Será
preciso aprender a ler com olhos de seriedade alguns dos fenómenos da cultura
popular – neste momento dizemo-lo na versão nortenha/minhota – manifestada nas
festas e romarias, que se vão vivendo com abundância na época do verão.
- Desde
logo o cumprimento da tradição, sendo esta vista mais como meio de
desenvolvimento do que como resquício atávico, imobilista e conservador. Ousar
fazer uma festa com meios económicos suficientes exige a quem promove a festa
uma capacidade de invenção e de ousadia, que faz dos festeiros ou elementos das
comissões pessoas com o mínimo de imaginação e de criatividade para captar para
o projeto quem possa não acreditar nele tanto quanto seria desejável…
- Outro
aspeto a ter na devida conta é a escolha dos ingredientes musicais a incluir no
programa, pois deles dependerá também a participação de outros concidadãos com
maior ou menor interesse e na abertura dos cordões à bolsa…Os melhores do
cançonetismo nacional são os mais desejados, embora haja custos – mal
calculados e exorbitantes – que podem significar a possibilidade de hipotecar os
recursos posteriores…Os atrativos da festa podem fazer dela uma grande, média
ou ridícula realização… popular e/ou populista.
- Na
esmagadora maioria das festas encontramos um santo, uma santa ou alguma
invocação mariana ou mesmo cristológica a dar suporte religioso a esse tempo
festivo. Tempos houve em que a ‘guerra’ entre os promotores das festas e as
autoridades eclesiásticas não era pacífica e, em muitos casos, menos civilizada
(na forma e no conteúdo), pois uns e outros consideravam que os do outro lado
tinham de se submeter às suas orientações, pretensões ou mesmo razões.
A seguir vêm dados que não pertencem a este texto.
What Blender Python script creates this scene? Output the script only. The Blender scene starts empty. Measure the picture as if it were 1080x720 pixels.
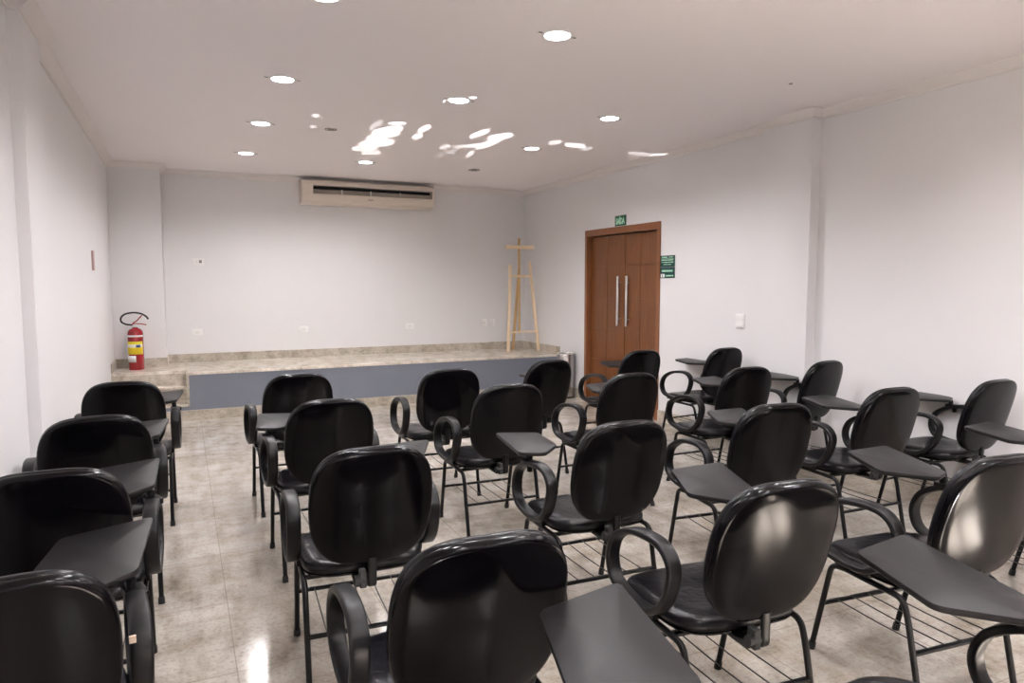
import bpy, bmesh, math, random
from mathutils import Vector, Matrix
C = bpy.context.scene
COL = C.collection
PI = math.pi
random.seed(7)

# ------------------------------------------------------------------ camera
F_PX, YAW, PITCH, ROLL = 734.5, 0.4423, -0.0823, -0.0004
cam = bpy.data.objects.new('camera', bpy.data.cameras.new('camera'))
COL.objects.link(cam)
fw = Vector((math.sin(YAW)*math.cos(PITCH), math.cos(YAW)*math.cos(PITCH), math.sin(PITCH)))
rt = Vector((math.cos(YAW), -math.sin(YAW), 0)); up = rt.cross(fw)
r2 = rt*math.cos(ROLL)+up*math.sin(ROLL); u2 = up*math.cos(ROLL)-rt*math.sin(ROLL)
cam.matrix_world = Matrix(((r2.x,u2.x,-fw.x,0),(r2.y,u2.y,-fw.y,0),(r2.z,u2.z,-fw.z,1.4),(0,0,0,1)))
cam.data.sensor_width = 36; cam.data.lens = F_PX/1080*36
cam.data.clip_start = 0.02
C.camera = cam

# ------------------------------------------------------------------ exposure and world
vs = C.view_settings
vs.view_transform = 'Standard'; vs.look = 'None'; vs.gamma = 1; vs.use_curve_mapping = False
vs.exposure = 1.0
LAMP_W = 28.0        # each recessed lamp
WINDOW_W = 5.0      # daylight through each rear window
SUN_W = 210.0         # direct sun through the rear windows, landing on the floor behind the camera
GLINT_LAMP_W = 9000.0    # added masked point lamp, standing in for reflected sun on the ceiling
w = bpy.data.worlds.new('world'); C.world = w; w.use_nodes = True
w.node_tree.nodes['Background'].inputs[0].default_value = (0.75,0.85,1,1)
w.node_tree.nodes['Background'].inputs[1].default_value = 1.0

# room numbers (metres)
XL, XR, YB, YR0 = -0.669, 4.383, 8.856, -2.6
ZC = 2.69
PLX, PLY0, PLY1 = -0.6175, 3.881, 4.39      # pilaster on the left wall
PRX, PRY0, PRY1 = 4.29, 3.826, 4.303        # pilaster on the right wall
PBX, PBY = -0.17, 8.5185                    # pilaster in the far left corner
YS, ZS = 7.823, 0.50                        # stage front and top
YREC, XREC = 8.02, 0.019                    # stage steps recess
DY0, DY1, DZ = 5.749, 7.194, 2.03           # double door outer frame
WINS = [(0.10,0.72),(1.62,2.05),(2.40,2.85)]           # rear windows, x ranges
WZ0, WZ1 = 1.50, 2.10

def area_light(name, loc, rot, sx, sy, power, col, spread=PI):
    l = bpy.data.lights.new(name,'AREA'); l.shape='RECTANGLE'; l.size=sx; l.size_y=sy
    l.energy=power; l.color=col; l.spread=spread
    o=bpy.data.objects.new(name,l); COL.objects.link(o); o.location=loc; o.rotation_euler=rot
    return o
for i,(a,b) in enumerate(WINS):
    area_light('window_daylight', ((a+b)/2, YR0-0.25, (WZ0+WZ1)/2), (PI/2,0,0), b-a, WZ1-WZ0, WINDOW_W, (0.93,0.96,1.0))

sl = bpy.data.lights.new('sun','SUN'); sl.energy = SUN_W; sl.angle = math.radians(0.6); sl.color=(1.0,0.96,0.96)
so = bpy.data.objects.new('sun', sl); COL.objects.link(so); so.location=(1,-6,4)
so.rotation_euler = Vector((0.06,1.0,-0.587)).to_track_quat('-Z','Y').to_euler()
C.cycles.caustics_reflective=False; C.cycles.caustics_refractive=False
# added point lamp behind the camera; its mask shapes sun patches on the ceiling
BX, BY, BZ = 2.05, -0.6, 1.95
GLINTS = [(1.62, 5.58, 13.66, -3.92, 7.62, 16.17, 1.0), (1.48, 5.72, 12.83, -5.1, 27.63, 2.5, 0.4), (1.62, 5.89, 7.23, -2.26, 7.97, 4.52, 1.0), (1.64, 6.11, 6.42, -1.9, 10.04, 6.81, 1.0), (1.67, 6.44, 6.17, -1.69, 4.78, 4.45, 1.0), (1.63, 6.73, 8.23, -1.97, 3.36, 7.13, 1.0), (1.74, 6.92, 10.59, -2.64, 4.21, 8.95, 1.0), (1.88, 5.68, 14.55, -6.5, 22.92, 2.3, 1.0), (1.92, 5.99, 19.41, -7.38, 14.9, 4.68, 0.8), (2.37, 5.66, 9.53, -4.88, 18.16, 2.3, 0.9), (2.58, 5.69, 8.1, -3.97, 8.47, 5.16, 1.0), (2.61, 6.02, 6.57, -3.43, 14.73, 1.3, 1.0), (2.52, 6.16, 10.39, -4.46, 9.16, 8.08, 0.9), (2.42, 6.26, 17.29, -7.01, 9.09, 8.02, 0.6), (2.3, 6.34, 16.75, -7.05, 17.9, 4.57, 0.6), (2.44, 6.53, 16.11, -6.94, 20.52, 4.77, 0.4), (2.39, 6.75, 15.85, -6.48, 25.06, 5.82, 0.3), (2.65, 6.57, 12.67, -7.56, 29.43, -5.0, 0.7), (3.14, 5.71, 13.45, -8.04, 13.48, 5.47, 0.6), (3.38, 5.75, 9.13, -5.17, 0.42, 10.62, 0.9), (3.56, 5.85, 13.82, -9.08, 15.01, 5.3, 0.5), (4.23, 5.84, 5.39, -3.81, 0.36, 11.41, 0.5), (0.98, 5.6, 35.1, -5.97, 6.96, 14.76, 0.6), (1.03, 5.99, 32.88, -5.47, 7.31, 15.51, 0.5), (1.74, 4.75, 31.93, -15.19, 47.65, 11.75, 0.8), (1.88, 4.6, 35.21, -14.28, 12.85, 27.24, 0.8)]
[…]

Embora,
hoje, o assunto não seja tão percetível, temos vindo a assistir a uma crescente
paganização das festas religiosas, senão mesmo iremos num caminho paralelo onde
os atos religiosos – missa e procissão, no essencial – ainda têm lugar, mas com
algum valor residual, tudo dependendo de quem orienta, encaminha ou até é
executor da festividade…Se compararmos os valores financeiros envolvidos na
execução dos atos religiosos e do foguetório gasto, ficaremos a perceber o que
há de essencial ou de secundário num e noutro…dos campos.
Atendendo
às possibilidades que as festas da religiosidade popular apresentam é
fundamental que os responsáveis eclesiais sobre esta matéria tenham na devida
conta as potencialidades que elas permitem: bem organizadas as festas são
importantes momentos de evangelização e de comunicação da mensagem cristã; no entanto,
se menosprezadas podem quase tornar-se ridículas ou mesmo contrassinais…cristãos.
- Por
excelência a noite de pirotecnia é um dos momentos simbólicos de maior
representatividade duma festa popular/religiosa: cor e luz, som e envolvência,
ritmo e musicalidade…esta agora mais cuidada e com novos apetrechos. O
fogo-de-artifício é, cada vez mais, uma etapa cénica, onde cada som e imagem
querem fazer sonhar de olhos abertos…Como seria útil e conveniente descodificar
a comunicação do fogo-de-artifício, dando-nos critérios de leitura para vermos,
lendo e olhando, percebendo.
-
Fixemo-nos por momentos num dos números mais relevantes da
festa/religiosa/cultural: a procissão. Mais do que um aglomerado de pessoas e
de sinais, importa perceber a procissão como um ato cristão de evangelização,
numa sociedade em processo de cristandade profana, isto é, onde os critérios de
valores são cada vez menos ritmados pela simbólica do evangelho. Quantas vezes
os ‘assistentes’ à procissão não conhecem os santos/as que nela ‘desfilam’ e
tão pouco a sua historiografia… Quantas vezes será preciso educar pela positiva
os mais diversos intervenientes no ato cultural/religioso em apreço… Quantas
vezes teremos de usar de pedagogia para que, não sendo entendida a mensagem
apresentada, os espectadores da procissão não se sintam à margem daquilo que se
quer comunicar…
Pela
experiência colhida nesta matéria temos procurado fazer do arranque de cada
procissão um momento explicativo dos vários elementos que a compõem, criando em
quantos for possível uma certa expetativa sobre a procissão, não deixando cair
na rotina e numa certa tradição ignorante e, por consequências, atrevida.
Talvez nos falte, geralmente, algum zelo pastoral para que não caiámos em
situações escusadas e que poderiam ter sido prevenidas.
Não haja
dúvida, as festas – e as procissões em particular – são momentos de arte humana
e cristã. Duvidar disso seria cavar o sepultamento de momentos preferenciais de
evangelização e de cultura. Façamos mais!